Quando se quer controlar as consciências e manipular as massas uma das primeiras coisas a fazer é limitar o conhecimento. Isso pode ser feito de forma mais tosca, como proibir e queimar livros “inconvenientes” ou “malditos”, ou então de modo mais subtil, como diabolizar a instrução e evitar que as pessoas estudem.
Desta vez foi André Valadão, da Igreja Batista da Lagoinha, a exortar os fiéis a não enviarem os filhos à faculdade, pois corriam o risco de “acabar com a vida” deles, rematando que, em vez disso, deviam dedicar-se a “vender picolé na garagem”. Segundo a sua opinião, os alunos do ensino superior regressariam a casa “renegando o evangelho e a caminho do inferno”.
Segundo a imprensa “Na sequência, o pastor insinua, então, que as instituições de ensino podem transformar a mulher em ‘vagabunda’, que tem um diploma, mas que é ‘rodada’ e ‘doida”.
Este discurso socialmente criminoso, que foi proferido durante um serviço religioso e replicado nas redes sociais, provocou natural revolta nas pessoas.
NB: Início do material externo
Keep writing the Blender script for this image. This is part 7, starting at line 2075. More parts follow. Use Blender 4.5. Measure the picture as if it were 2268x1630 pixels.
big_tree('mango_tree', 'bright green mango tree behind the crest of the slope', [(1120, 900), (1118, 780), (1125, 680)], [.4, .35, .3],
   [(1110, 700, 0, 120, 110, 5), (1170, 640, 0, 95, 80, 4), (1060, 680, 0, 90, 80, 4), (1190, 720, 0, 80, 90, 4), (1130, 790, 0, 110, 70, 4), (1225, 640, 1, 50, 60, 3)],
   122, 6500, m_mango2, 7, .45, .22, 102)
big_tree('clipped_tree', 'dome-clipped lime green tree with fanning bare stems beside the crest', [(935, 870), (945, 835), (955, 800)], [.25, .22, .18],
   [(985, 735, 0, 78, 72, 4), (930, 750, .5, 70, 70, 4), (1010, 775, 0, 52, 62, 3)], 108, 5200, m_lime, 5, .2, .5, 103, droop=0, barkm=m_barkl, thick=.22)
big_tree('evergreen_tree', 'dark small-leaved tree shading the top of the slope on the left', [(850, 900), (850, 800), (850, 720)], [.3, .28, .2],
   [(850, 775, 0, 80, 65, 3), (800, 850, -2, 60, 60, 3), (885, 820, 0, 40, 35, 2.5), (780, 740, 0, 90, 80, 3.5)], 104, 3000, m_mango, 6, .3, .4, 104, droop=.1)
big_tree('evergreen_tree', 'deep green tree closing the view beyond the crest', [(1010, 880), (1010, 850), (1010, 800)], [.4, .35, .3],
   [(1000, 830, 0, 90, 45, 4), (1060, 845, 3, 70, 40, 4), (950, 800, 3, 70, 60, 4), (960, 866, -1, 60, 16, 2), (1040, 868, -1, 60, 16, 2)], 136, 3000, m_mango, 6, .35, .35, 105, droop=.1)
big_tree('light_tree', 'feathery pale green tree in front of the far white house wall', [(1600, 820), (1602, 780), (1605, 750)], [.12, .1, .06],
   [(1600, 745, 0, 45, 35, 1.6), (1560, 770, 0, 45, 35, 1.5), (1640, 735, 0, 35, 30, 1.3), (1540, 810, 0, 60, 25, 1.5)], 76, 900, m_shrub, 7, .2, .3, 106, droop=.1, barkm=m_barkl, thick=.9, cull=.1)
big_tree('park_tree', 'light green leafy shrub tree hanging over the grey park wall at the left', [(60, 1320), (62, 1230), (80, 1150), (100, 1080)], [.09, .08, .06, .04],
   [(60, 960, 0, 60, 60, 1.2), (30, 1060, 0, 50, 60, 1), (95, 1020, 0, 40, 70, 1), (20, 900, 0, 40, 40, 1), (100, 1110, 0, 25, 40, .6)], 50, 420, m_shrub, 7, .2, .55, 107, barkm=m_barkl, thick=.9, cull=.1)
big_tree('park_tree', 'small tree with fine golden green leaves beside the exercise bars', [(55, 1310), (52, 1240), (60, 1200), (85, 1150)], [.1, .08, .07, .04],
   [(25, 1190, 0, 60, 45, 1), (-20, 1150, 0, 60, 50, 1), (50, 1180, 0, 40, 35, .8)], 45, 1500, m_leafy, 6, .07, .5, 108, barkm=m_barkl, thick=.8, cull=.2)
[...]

Para lá da sobranceria com que alguns líderes tratam o povo das igrejas, diminuindo-lhes a capacidade de decidir sobre a sua vida e família, e manipulando-os abertamente, há aqui gato escondido com o rabo de fora, por várias razões.
Primeiro por que o encargo com as despesas de educação dos filhos pode condicionar as ofertas dos pais para a igreja, o que não interessa nada aos líderes religiosos mercenários. Depois por que a universidade abre os horizontes, confere bases e estimula o pensamento independente, normalmente dificultando o sectarismo, o que pode vir a colocar em causa as asserções dogmáticas que alguma religião lhes impõe.
Finalmente por que os populistas e extremistas de direita odeiam o conhecimento generalizado pois a ignorância das massas dá muito mais garantias de sucesso na veiculação das fake news e em fazer vingar toda a sorte de falsidades e manipulação. Não esqueçamos que André Valadão é um discípulo fanático de Bolsonaro. Já em tempos Edir Macedo, da IURD, tinha afinado pelo mesmo diapasão a referir que não tinha desejado que as suas filhas estudassem, com recurso a argumentação semelhante.
Quem viveu os tempos do salazarismo sabe que a política oficial era a mesma, ou seja, a exaltação da ignorância, sob a capa da modéstia, da humildade e dos bons costumes. Temos, portanto a ignorância elevada aos altares, por parte de populistas religiosos com estes. Como disse alguém “De uma só vez, André Valadão desdenha do conhecimento científico, joga a universidade no ‘inferno’ e ainda tripudia de quem vê na educação uma alternativa para melhorar de vida.”
Um dos erros grosseiros de neopentecostais como Valadão neste discurso lamentável é considerar todas as universidades pela mesma bitola. É verdade que muitas delas estão fortemente influenciadas pela extrema-esquerda, pelo secularismo e por uma certa postura anti-cristã, mas há inúmeras que não podem ser incluídas no mesmo saco, como algumas de elevada qualidade e de tradição protestante ou católica. Valadão poderia ter prestado um bom serviço se tivesse dito antes: “Aconselho a escolherem a faculdade dos vossos filhos com critério”.
Quando o profeta Oseias sublinha “Então conheçamos, e prossigamos em conhecer ao Senhor” (Oseias 6:3), está apenas a dizer que o conhecimento é essencial, mas que também se trata dum processo. Conhecer Deus passa também por conhecer as pessoas e toda a restante Criação. E conhecer as pessoas implica conhecer a alma humana através da literatura, das artes e da psicologia, por exemplo, mas também como elas se organizam em sociedade, o que remete para a antropologia, a sociologia, a ciência política ou a ciência das religiões entre muitos outros ramos científicos.
Porém, muitos ainda vivem numa espécie de idade das trevas, onde a Igreja dos tempos da cristandade controlava a difusão do conhecimento pela ameaça, pela força ou pela condenação à morte, condicionamentos com os quais Galileu e tantos outros tiveram de lidar.
Afinal, talvez tenhamos que dar razão ao internauta que resumiu assim a motivação dos líderes religiosos proibicionistas: “Quanto mais ignorantes as ovelhas, mas os lobos aproveitam.”